In general, I dislike sports. (Yes, I am going somewhere with this.) Discussion of sports primarily deals with facts, and facts only. However, facts don't speak for themselves, and must be interpreted by someone. So, when my friends talk amongst themselves about the latest football or baseball game, comparing teams, or games, or players, I find myself asking (to myself, of course), so what? You say this Team A won this game. What does that mean? Anybody can know if that Team A lost that game or not, why is that win important? By itself, that win does not prove Team A is definitely better than the other team, merely that they won that particular time, Team A would need to consistently defeat the same team to demonstrate superiority.

Discussion about sports ends up falling into a few categories:

I) Argument over which player/team is best/better.
This is almost universally done by slinging fact after fact: this player has more goals scored, better accuracy, or what have you. Empirically, these facts are true; nobody can contest them. Yet, the underlying question can never be answered by those facts. Even if player A has more goals than player B does, what if player B is scored on less than A? Which is the better player then? If the game were 1v1, it would be easy to determine: pit A and B against each other until we have a statistically significant result about who wins more. Most games aren't 1v1, though. Untangling if player A is better than player B in a team scenario is incredibly hard—there are so many variables to account for.
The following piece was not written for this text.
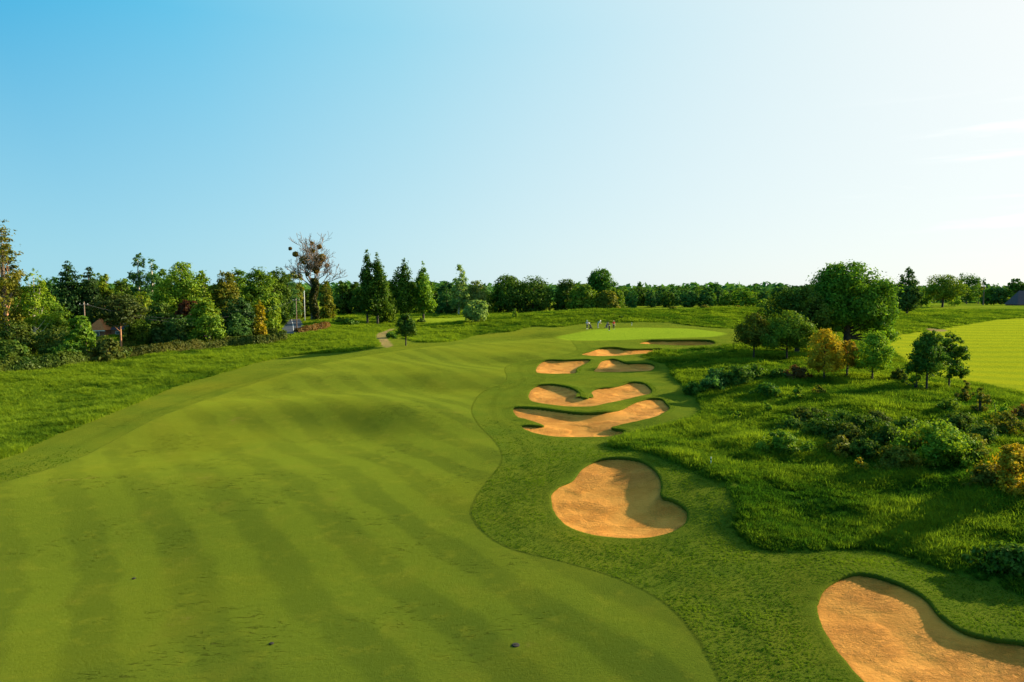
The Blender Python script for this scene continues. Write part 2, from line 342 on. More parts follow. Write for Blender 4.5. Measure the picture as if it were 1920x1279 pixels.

You might not be able to compare A and B, they might play in different positions, to which any comparison is the classic apple vs orange.

II) Expression of dis/approval of a player's or team's performance.
This is similar to the first category because it is essentially a comparison between the real team and the idealized team the person expressing his dis/approval has in his mind. Conversations in this category are simply people agreeing they all dis/approve of a team/player's performance. "Did you see how X fumbled on this play?" "Can you believe Team Y's defense last game?" "That was an amazing goal during the second half!" "I can't believe Team Z came back after being 10 points down!" Again, how do you know that performance wasn't due to some random chance, and that it actually means they are better?

III) Opinion of how a player or team could do better.
"Player X needs to pick up more rushing yards." "Team A needs to improve their offense." "Player Y should quit dropping the ball." On what basis are you making these suggestions? Are you an expert in the sport? I think we can both agree those players are experts in their respective sport—who are you to tell them where they need to improve? How do you know that their actions were the only thing influencing the outcome? If the player dropped the ball, how do you know the ball wasn't already slippery from rain or whatever? How do you know that whatever outcome did occur wasn't already the best outcome?

There might be more categories, but I think I covered the majority. My point is that discussions of sports in and of itself lead to inane conversation. Meta-sports conversation, on the other hand, does not. If we were to discuss how we could know which team is better, then once we find that criteria, we could apply it to any and all teams without any subjective opinions muddying the judgement. However, few wish to talk about what would make a hypothetical player better than another hypothetical player by examining the entirety of their stats and experiences.